FTC Requests Shutdown of Fake Credit-Debt Scheme


The Federal Trade Commission is joining forces with a federal court to put an end to a credit-related scam.

Targeting financially distressed consumers, this scam is perpetuated by phony debt relief/credit repair programs, who allegedly made false statements that they were funded by the federal government, even touting an endorsement by President Obama.

This probe examines operators of two websites that were allegedly full of misrepresentations, claiming to be overseen by the government agency monitoring projects for the American Recovery and Reinvestment Act of 2009.

Beyond claiming associations and endorsements from other government agencies, including the Department of the Treasury, the complaint alleges that YouTube videos were created to include a personal endorsement from the President saying, “I approve this message.”

The scam included fake “representatives” contacting consumers regarding their outstanding debt, thus acquiring account information. These “representatives” would arrange bogus electronic payments, giving consumers the impression their debts were paid. They would then tell consumers to pay the “service charge” via Western Union or Money Gram.
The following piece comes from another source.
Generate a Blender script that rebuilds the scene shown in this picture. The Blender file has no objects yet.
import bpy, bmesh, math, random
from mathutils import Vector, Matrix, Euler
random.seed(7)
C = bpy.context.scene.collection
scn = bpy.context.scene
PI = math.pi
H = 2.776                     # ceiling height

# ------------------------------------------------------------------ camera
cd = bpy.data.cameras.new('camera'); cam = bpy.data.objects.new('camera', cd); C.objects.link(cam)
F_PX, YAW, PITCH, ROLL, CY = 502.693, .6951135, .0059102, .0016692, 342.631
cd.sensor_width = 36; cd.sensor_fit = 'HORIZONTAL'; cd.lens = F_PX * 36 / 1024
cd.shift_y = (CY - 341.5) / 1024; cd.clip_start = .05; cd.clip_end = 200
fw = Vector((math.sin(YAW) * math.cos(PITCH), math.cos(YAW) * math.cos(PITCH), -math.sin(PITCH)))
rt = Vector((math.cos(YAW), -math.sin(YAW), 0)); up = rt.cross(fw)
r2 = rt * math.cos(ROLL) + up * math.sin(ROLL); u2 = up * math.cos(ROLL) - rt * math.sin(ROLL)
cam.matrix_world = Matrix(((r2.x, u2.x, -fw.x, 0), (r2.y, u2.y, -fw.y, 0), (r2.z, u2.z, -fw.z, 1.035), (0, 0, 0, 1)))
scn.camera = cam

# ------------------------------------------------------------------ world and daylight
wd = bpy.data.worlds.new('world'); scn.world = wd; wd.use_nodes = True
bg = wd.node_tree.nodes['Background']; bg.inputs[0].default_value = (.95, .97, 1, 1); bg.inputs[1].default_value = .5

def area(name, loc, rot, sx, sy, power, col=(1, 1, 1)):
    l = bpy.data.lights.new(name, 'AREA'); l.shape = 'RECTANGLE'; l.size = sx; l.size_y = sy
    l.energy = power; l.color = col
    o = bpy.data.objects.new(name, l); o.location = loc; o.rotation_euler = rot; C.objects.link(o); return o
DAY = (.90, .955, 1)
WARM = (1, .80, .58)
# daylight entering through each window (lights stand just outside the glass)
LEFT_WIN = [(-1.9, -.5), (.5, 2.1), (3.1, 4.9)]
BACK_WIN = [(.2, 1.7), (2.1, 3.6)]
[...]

Once done, they would keep the service charge and reverse payments originally made to consumers, leaving the consumers without the promised debt relief.

The charges include two counts of violating FTC rules on the prohibition of deceptive acts and practices as well as two other violations.

The court was asked to halt the scam and implement a permanent order stopping the defendant’s activities, thereby requiring them to give back all of their ill-gotten gains.